Question

A sample of PCl₅ was placed in a vessel with an original concentration of 0.40 mol/L. After the PCl₅ has decomposed and equilibrium has been established, 25% of the PCl₅ remains.

PCl₅(g) ---> PCl₃(g) + Cl₂(g)

What are the equilibrium concentrations of PCl₅, PCl₃, and Cl₂?

Answer 1

The equilibrium concentrations of PCl₅, PCl₃, and Cl₂ when 25% of the original PCl₅ remains are 0.10 mol/L, 0.30 mol/L, and 0.30 mol/L, respectively.

Step-by-step explanation:

To determine the equilibrium concentrations of PCl₅, PCl₃, and Cl₂, we start with the initial concentration of PCl₅ which is given as 0.40 mol/L. At equilibrium, 25% of PCl₅ means that 75% has decomposed.
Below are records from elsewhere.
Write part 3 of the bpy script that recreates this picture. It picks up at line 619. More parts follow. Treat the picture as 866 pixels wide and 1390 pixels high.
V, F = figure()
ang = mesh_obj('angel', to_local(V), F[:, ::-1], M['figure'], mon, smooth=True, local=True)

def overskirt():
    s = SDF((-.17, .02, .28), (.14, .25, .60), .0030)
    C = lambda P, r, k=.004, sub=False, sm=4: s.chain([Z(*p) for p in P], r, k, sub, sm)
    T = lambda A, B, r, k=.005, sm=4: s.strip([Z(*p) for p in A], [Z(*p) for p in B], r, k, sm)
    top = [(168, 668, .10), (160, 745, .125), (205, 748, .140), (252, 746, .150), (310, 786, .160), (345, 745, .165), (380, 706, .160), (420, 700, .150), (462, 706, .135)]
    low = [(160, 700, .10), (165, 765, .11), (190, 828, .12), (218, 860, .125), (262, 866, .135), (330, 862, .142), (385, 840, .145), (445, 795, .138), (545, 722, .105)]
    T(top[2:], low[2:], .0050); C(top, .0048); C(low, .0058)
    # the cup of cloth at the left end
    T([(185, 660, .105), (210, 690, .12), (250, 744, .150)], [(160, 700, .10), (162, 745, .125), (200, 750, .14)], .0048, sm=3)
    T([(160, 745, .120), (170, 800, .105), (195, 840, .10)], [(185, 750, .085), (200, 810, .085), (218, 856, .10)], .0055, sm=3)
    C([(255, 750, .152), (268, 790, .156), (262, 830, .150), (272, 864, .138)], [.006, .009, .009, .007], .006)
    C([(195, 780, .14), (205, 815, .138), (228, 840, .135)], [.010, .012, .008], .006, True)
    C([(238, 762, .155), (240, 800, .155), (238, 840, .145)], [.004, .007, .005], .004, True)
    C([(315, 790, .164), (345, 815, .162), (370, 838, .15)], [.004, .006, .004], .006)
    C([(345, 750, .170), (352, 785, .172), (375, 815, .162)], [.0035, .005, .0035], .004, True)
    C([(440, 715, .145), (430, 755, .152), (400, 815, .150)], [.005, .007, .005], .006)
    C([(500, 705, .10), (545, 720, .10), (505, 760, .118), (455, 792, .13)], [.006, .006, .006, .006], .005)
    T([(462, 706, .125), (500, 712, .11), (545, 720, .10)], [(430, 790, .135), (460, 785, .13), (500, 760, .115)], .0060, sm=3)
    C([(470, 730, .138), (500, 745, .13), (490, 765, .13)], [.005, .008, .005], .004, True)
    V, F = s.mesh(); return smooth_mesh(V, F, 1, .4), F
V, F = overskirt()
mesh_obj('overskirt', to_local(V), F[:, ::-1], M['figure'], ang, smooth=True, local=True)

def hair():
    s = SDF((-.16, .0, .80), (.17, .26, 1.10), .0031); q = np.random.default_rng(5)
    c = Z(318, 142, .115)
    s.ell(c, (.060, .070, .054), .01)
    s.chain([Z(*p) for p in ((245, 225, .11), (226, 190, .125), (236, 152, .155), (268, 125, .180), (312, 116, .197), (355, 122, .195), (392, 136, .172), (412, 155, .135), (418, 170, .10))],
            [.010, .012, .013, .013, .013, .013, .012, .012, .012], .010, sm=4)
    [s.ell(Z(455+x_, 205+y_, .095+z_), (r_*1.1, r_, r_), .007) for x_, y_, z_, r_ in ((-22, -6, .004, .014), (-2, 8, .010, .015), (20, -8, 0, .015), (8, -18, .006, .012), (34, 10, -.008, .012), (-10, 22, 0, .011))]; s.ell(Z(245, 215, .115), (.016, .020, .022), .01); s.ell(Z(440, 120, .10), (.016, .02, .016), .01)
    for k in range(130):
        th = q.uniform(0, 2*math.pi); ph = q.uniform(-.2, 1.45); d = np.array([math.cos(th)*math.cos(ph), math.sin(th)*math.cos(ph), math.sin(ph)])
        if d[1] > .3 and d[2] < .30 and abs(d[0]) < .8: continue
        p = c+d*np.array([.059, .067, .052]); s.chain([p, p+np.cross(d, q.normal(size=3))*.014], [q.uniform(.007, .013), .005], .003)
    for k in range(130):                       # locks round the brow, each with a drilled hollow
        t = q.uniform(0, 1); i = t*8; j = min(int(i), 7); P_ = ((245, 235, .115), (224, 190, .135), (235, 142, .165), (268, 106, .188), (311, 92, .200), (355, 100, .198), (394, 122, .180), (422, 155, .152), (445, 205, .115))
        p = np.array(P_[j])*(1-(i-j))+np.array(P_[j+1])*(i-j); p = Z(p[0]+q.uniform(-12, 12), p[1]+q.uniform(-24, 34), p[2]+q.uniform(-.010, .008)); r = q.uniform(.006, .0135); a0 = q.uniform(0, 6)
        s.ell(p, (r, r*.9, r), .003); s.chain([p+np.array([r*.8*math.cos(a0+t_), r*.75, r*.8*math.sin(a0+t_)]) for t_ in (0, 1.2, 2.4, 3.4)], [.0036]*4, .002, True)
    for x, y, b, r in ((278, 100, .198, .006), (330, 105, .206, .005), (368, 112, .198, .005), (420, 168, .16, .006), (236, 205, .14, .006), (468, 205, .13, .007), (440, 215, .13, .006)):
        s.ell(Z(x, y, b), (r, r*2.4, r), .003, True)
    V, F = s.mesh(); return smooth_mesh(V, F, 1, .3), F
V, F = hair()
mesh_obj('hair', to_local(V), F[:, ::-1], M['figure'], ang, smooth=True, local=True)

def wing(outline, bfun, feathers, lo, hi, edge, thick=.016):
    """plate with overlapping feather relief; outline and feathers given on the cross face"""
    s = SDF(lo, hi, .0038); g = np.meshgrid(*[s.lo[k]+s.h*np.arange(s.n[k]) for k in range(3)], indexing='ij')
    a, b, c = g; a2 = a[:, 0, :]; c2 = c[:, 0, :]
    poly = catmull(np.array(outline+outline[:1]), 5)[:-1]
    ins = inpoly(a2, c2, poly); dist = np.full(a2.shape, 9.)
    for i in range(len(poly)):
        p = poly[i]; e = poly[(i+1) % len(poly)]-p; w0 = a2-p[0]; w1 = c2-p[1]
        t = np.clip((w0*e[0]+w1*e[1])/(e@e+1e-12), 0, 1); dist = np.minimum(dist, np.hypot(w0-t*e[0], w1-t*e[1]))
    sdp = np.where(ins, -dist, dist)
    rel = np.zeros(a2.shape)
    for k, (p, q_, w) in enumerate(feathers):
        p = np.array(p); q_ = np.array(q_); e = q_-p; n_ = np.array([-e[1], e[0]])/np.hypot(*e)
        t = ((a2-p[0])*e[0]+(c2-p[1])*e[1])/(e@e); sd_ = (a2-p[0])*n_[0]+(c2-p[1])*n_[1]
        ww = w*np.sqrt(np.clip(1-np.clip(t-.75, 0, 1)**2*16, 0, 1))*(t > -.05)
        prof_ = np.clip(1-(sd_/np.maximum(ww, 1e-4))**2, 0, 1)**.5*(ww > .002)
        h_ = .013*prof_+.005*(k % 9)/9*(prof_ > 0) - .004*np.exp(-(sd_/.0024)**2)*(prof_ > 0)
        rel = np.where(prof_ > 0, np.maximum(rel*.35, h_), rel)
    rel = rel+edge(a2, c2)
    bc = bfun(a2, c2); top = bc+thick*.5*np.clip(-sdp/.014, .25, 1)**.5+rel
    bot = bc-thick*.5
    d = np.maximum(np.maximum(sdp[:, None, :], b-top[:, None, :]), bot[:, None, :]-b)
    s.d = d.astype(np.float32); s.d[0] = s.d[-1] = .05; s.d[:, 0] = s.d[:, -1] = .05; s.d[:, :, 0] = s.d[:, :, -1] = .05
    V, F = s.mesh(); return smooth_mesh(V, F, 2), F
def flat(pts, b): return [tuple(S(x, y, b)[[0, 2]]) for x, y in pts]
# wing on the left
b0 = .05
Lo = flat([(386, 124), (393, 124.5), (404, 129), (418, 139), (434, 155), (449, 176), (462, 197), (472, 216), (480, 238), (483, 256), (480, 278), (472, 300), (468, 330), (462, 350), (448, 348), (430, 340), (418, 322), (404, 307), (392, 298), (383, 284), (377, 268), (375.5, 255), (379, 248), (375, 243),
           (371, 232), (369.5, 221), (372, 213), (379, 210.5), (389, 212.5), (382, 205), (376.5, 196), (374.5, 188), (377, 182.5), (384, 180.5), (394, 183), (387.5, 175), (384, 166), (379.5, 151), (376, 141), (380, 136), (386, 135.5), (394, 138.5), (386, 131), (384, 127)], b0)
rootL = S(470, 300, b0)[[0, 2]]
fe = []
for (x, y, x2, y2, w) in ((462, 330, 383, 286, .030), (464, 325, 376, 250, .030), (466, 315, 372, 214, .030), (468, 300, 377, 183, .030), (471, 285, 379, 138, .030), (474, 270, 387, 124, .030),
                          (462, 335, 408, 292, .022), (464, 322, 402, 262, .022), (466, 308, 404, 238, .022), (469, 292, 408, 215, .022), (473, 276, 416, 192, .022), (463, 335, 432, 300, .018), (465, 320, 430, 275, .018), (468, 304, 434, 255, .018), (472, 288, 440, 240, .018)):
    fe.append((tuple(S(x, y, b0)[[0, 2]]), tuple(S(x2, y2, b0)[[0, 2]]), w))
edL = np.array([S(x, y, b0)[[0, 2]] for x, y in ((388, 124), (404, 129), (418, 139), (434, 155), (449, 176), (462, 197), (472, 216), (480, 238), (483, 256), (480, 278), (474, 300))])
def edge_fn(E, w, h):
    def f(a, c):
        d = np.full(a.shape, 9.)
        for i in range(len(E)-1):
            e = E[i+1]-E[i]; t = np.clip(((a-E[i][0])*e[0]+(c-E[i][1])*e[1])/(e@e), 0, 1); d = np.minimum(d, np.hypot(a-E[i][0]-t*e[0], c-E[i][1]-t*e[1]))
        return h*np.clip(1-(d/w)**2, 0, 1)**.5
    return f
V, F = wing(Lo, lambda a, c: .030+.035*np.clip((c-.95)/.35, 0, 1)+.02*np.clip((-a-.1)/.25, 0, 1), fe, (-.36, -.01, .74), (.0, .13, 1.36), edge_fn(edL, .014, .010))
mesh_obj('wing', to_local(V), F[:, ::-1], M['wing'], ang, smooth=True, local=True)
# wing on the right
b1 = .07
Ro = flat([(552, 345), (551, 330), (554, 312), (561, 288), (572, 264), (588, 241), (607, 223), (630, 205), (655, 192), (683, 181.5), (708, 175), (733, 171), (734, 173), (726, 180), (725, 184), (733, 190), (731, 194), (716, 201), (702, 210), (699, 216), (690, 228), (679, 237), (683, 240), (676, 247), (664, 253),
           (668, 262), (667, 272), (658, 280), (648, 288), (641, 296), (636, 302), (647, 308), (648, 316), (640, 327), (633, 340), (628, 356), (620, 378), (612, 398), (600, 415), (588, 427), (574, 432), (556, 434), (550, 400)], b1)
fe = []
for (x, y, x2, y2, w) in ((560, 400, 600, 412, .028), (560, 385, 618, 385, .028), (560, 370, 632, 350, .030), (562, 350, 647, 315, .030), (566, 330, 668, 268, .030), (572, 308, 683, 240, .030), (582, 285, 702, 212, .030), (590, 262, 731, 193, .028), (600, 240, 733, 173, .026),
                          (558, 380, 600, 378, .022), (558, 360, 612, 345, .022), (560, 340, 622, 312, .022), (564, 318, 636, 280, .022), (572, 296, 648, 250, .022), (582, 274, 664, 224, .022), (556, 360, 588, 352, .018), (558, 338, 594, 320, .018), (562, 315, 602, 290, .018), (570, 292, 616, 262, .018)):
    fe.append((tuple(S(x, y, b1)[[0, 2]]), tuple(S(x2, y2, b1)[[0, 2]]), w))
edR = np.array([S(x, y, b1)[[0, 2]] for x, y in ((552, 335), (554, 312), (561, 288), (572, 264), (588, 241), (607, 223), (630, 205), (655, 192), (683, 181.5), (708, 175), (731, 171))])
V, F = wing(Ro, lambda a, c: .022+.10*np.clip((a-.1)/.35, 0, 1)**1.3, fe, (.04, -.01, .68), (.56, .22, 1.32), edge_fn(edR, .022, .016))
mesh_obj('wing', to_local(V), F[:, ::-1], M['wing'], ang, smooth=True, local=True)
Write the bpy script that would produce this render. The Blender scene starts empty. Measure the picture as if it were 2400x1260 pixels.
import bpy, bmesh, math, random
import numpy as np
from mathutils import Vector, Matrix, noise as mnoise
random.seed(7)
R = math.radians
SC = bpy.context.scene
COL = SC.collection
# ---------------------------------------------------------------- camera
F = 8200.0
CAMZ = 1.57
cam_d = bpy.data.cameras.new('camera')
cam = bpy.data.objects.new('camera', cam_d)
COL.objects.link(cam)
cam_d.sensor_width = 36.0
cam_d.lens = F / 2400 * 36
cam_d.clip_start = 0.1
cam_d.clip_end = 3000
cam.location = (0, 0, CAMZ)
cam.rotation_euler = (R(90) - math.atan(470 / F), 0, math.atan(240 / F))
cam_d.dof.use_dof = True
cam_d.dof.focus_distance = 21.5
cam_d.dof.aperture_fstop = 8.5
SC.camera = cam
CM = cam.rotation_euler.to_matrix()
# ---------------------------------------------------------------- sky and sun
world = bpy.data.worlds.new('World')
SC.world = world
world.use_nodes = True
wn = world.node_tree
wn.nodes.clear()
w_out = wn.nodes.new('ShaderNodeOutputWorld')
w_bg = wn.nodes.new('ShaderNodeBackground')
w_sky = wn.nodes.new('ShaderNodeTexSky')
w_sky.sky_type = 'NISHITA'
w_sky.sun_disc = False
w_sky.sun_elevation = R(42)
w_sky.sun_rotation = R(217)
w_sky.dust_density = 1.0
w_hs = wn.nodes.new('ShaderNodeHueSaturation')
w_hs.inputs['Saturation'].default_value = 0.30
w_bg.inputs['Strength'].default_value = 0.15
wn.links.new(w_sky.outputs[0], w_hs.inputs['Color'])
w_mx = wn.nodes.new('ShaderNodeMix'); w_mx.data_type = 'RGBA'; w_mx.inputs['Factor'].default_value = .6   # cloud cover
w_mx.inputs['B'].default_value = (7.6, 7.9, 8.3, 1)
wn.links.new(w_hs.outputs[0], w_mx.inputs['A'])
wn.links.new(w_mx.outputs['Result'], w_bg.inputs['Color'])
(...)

Let's denote the initial concentration of PCl₅ as [PCl₅]i = 0.40 mol/L. The amount decomposed at equilibrium is 0.75 * [PCl₅]i, giving us the change in concentration of PCl₅, PCl₃, and Cl₂.

The decomposition reaction of PCl₅ is as follows:
PCl₅ (g) → PCl₃ (g) + Cl₂ (g).
This indicates that the concentration change for PCl₅ is -x, for PCl₃ is +x, and for Cl₂ is also +x.

Therefore, at equilibrium we have:
[PCl₅] = [PCl₅]i - (0.75 * [PCl₅]i) = 0.10 mol/L,
[PCl₃] = 0 + (0.75 * [PCl₅]i) = 0.30 mol/L,
[Cl₂] = 0 + (0.75 * [PCl₅]i) = 0.30 mol/L.